• [Written request]: Look through the material below and count the lines with the string "scene". Report only the count.

START Information supplied

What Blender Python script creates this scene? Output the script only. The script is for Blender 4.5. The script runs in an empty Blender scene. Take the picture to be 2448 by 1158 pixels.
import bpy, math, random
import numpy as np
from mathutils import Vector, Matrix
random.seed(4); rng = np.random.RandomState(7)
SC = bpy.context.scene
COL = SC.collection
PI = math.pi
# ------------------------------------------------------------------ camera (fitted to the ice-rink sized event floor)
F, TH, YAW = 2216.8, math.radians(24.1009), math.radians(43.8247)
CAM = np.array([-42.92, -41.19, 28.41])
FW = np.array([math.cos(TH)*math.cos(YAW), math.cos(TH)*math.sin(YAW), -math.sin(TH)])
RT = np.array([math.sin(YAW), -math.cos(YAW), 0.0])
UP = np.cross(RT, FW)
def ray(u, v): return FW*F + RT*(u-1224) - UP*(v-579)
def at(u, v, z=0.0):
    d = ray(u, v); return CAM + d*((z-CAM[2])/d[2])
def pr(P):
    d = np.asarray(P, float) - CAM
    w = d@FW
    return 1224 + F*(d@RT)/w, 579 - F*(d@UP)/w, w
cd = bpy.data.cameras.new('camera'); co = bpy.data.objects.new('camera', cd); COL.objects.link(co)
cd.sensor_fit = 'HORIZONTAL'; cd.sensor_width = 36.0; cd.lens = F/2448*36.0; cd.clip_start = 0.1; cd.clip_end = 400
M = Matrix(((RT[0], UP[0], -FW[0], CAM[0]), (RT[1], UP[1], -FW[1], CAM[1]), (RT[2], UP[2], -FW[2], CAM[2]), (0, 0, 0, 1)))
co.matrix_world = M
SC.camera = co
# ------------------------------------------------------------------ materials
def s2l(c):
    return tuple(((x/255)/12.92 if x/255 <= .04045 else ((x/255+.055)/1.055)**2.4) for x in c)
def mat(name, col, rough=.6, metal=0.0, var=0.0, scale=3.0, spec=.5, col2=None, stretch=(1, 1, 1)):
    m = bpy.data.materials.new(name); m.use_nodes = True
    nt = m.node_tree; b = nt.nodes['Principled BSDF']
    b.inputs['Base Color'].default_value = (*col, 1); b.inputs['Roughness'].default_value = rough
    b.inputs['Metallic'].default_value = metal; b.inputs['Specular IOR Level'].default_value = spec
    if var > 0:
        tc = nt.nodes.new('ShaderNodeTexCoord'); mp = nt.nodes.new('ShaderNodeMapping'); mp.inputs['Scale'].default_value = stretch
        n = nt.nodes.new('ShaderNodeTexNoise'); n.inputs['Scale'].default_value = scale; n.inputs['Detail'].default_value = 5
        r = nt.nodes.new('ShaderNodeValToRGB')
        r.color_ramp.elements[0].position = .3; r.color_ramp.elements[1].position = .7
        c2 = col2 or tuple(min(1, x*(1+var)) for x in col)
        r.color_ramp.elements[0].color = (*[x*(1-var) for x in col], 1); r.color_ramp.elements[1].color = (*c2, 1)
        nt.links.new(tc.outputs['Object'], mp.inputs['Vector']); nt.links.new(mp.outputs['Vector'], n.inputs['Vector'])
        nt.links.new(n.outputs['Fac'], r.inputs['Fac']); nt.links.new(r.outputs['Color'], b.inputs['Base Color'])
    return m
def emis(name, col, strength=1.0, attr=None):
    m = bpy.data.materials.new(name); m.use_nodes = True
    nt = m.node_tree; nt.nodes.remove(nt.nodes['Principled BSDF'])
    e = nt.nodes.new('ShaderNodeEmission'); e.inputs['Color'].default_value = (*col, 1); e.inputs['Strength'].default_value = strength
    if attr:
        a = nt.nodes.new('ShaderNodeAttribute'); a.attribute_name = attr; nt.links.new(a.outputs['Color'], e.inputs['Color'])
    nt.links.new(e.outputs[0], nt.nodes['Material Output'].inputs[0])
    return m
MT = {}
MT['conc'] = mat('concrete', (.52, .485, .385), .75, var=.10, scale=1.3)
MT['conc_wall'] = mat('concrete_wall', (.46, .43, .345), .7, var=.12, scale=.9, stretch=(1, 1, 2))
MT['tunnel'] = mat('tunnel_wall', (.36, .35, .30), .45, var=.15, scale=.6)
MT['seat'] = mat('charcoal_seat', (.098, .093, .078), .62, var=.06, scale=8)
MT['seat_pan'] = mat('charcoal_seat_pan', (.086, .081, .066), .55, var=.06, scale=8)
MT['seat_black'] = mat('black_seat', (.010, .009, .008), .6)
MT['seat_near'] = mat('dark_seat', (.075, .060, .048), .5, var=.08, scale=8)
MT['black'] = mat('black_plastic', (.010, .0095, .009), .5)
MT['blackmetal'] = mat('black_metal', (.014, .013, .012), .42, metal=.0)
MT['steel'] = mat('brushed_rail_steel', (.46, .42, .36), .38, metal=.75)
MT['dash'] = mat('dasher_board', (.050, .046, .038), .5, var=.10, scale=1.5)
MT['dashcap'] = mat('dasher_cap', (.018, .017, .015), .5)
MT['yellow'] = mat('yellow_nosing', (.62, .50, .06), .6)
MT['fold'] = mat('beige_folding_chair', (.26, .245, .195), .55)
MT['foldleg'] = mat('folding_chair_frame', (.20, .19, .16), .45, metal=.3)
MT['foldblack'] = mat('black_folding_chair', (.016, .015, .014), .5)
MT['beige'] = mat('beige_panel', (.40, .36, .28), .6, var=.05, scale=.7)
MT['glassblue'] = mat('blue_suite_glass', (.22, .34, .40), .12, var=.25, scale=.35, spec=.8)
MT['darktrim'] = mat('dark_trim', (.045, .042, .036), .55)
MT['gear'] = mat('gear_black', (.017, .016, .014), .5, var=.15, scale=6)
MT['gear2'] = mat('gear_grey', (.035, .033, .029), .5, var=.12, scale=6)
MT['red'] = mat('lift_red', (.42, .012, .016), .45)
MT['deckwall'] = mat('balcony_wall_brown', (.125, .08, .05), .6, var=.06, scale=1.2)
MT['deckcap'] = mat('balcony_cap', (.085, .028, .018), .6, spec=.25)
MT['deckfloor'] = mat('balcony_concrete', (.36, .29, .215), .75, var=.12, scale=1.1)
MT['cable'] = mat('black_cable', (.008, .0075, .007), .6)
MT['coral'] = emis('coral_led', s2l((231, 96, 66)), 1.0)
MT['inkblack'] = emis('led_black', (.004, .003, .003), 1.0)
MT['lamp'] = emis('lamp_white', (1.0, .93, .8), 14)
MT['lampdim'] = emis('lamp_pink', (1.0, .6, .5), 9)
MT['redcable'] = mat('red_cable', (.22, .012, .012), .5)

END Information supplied

• [Output for this exercise]: 2